I walked the dog this morning, something that I get to do every once in a while. He normally walks with his Mom but today he got me as the “you’re not HER but you’ll do all right” substitute. Yes, he’s a DOG but he can make it rain guilt and shame with a look. The dog is over 108 years old in human years, can barely put any weight on his front legs, his back legs sway like a drunk wandering down Main Street, and his breathing is so labored from the exhausting task of waking up that you’d think he’d snuck out, run five miles, and returned home just before your alarm clock went off. Yet, none of this keeps him from his duty of following you around in the morning until you relent and break out the leash. Just the sight of it sends him into a child-like frenzy of skipping and hopping on 108-year-old legs that don’t understand why the brain is acting like a seven-year-old.

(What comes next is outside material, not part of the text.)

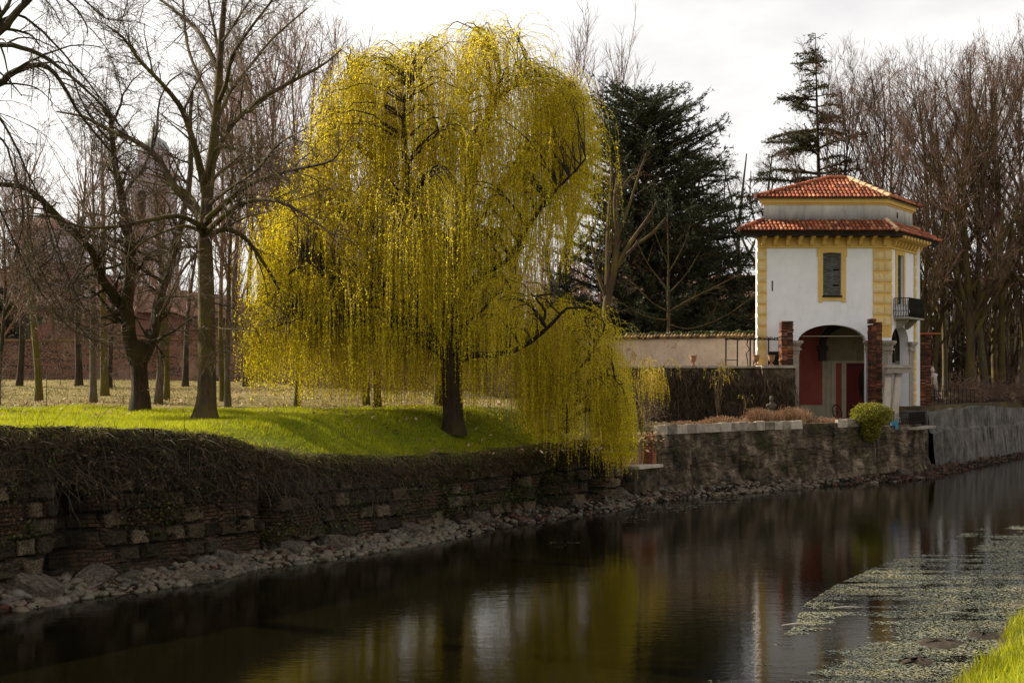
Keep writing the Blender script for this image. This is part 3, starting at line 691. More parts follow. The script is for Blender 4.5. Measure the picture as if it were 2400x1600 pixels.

So, off we went in the 5am breaking dawn, hobbling down the street, stopping to smell every tree, shrub, and weed. As I stood watching him investigate every fence post, light pole, street sign pole, and every rockpile over the course of less than 1/4 mile, I realized that these were all “stops” on the Urine Marking Highway that he would have blown past when he was more able-bodied. Now, after years of racing to get to the Holy Grail of Leg Hiking, across a four-lane road that he’s not fast enough to clear before the crosswalk signal expires, he’s discovered an entire frontier of new sights and smells.
There was a lesson learned in this. First, old dogs can teach people new tricks. And when we’re 108 and can’t cross the street anymore, there will still be new sights and smells to discover. How cool is that?